There are a number of tragic jumping deaths each and every year. Some of the most renowned names in the business have died, even after working for years to develop their skill. As such, BASE jumping and Wingsuit piloting are outlawed almost everywhere that peaks can be found. There is no jumping in any of the national parks, and for good reason. The sport is dangerous both for the individual soaring through the air, as well as those that might act as crash pads below.

One of the biggest names in the field is Jeb Corliss. Jeb has successfully completed jumps from and flights around some of the most iconic spires in the world. He has catapulted off the top of the Eiffel Tower, from the head of Christ the Redeemer in Rio, and from the twin towers in Kuala Lumpur. Jeb has been a main staple in the sport since the early 1990s. He has free jumped off of mountain tops, bridges, buildings, and out of helicopters. His career, though impressive, has not been without injury. Like most still living who enjoy this extreme sport, he has suffered all manner of potential disaster during his jumps.

In fact, almost 20 years ago he sustained an injury while BASE jumping that would have kept most of us away from the sport for the rest of our lives. While in South Africa his parachute opened in an asymmetrical manner, causing him to fly into falling water and drop straight to the earth. With a few broken bones and an awareness that he very nearly could have met his end, he decided to gear back up and continue his pursuits around the world. Jeb was also barred for life from the Empire State Building after he was caught attempting to jump from the tower’s observation deck.

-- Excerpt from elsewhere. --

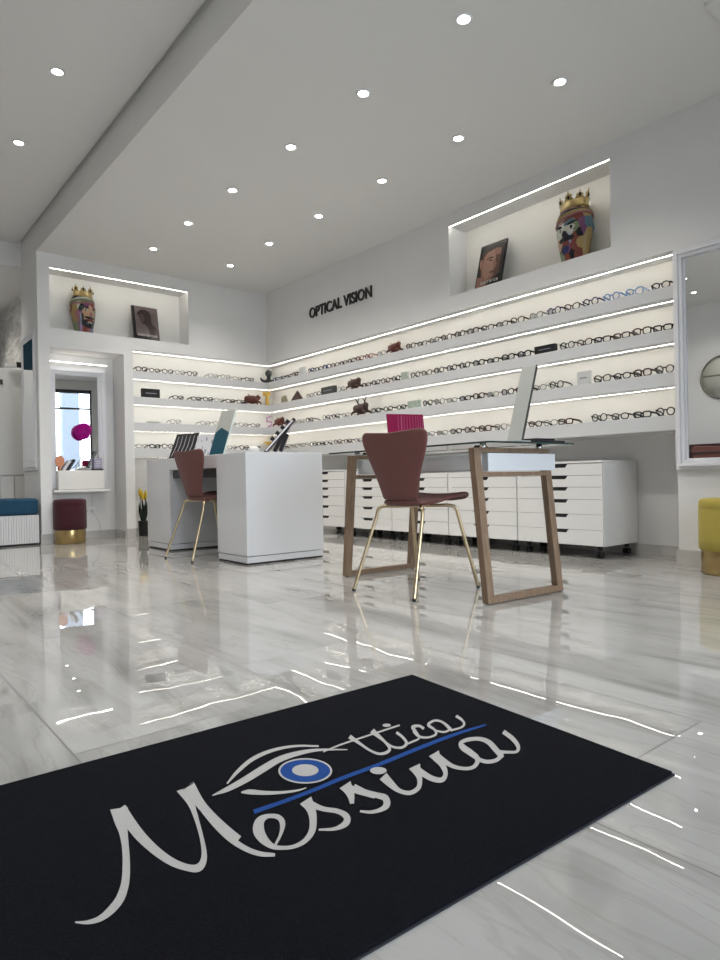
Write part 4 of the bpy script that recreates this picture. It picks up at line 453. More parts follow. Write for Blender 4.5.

Since this sport is so dangerous, authorities do all in their power to prevent people from jumping in public.

Jeb constantly sets his sites on more and more complex jump sites. He looks for narrow ravines, jagged mountain peaks, and the tallest skyscrapers. Unfortunately for most people in this sport, they’ll continue attempting increasingly difficult jumps until one day they find out first hand why this is referred to as the deadliest extreme sport.